Louis Bromfield a écrit un roman, Emprise, où l'on retrouve un des personnages secondaires de La colline aux cyprès, Ellen. J'ai été très tentée d'enchaîner et d'attaquer immédiatement Emprise. Mais encore perturbée par ma lecture de La colline aux cyprès, j'ai préféré laisser un peu de temps.
" Chacun de nous est différent des autres. Il n'est pas deux êtres qui se ressemblent. Et personne ne connaît vraiment personne d'autre. Un domaine reste toujours caché et secret, au plus profond de notre âme. Aucun mari ne connaît sa femme, Hattie, et aucune femme ne connaît vraiment son mari.

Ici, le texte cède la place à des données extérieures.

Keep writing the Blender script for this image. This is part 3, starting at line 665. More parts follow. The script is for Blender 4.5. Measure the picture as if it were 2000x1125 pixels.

Quelque chose reste toujours à l'écart, intact et mystérieux, impossible à découvrir, car nous-mêmes ne savons pas exactement ce que c'est. Parfois c'est scandaleux. Parfois c'est trop beau, trop précieux pour être jamais révélé. Cela dépassé la révélation, même si nous décidons de révéler ... "(La colline aux cyprès, Louis Bromfield, Livre de poche, 1966, p211)
La femme en blanc, Alfred Roll. |
2 commentaires:
Je te conseille sans hésiter Mrs Parkington, de Louis Bromfield, c'est excellent ! Je note ce titre car j'ai bien envie de relire d'autres choses de cet auteur, même si c'est vrai, son réalisme est parfois cynique.
Eliza : Je l'ai noté depuis un moment ;) ... De ton côté, n'hésite pas à découvrir Précoce automne ou La colline aux cyprès.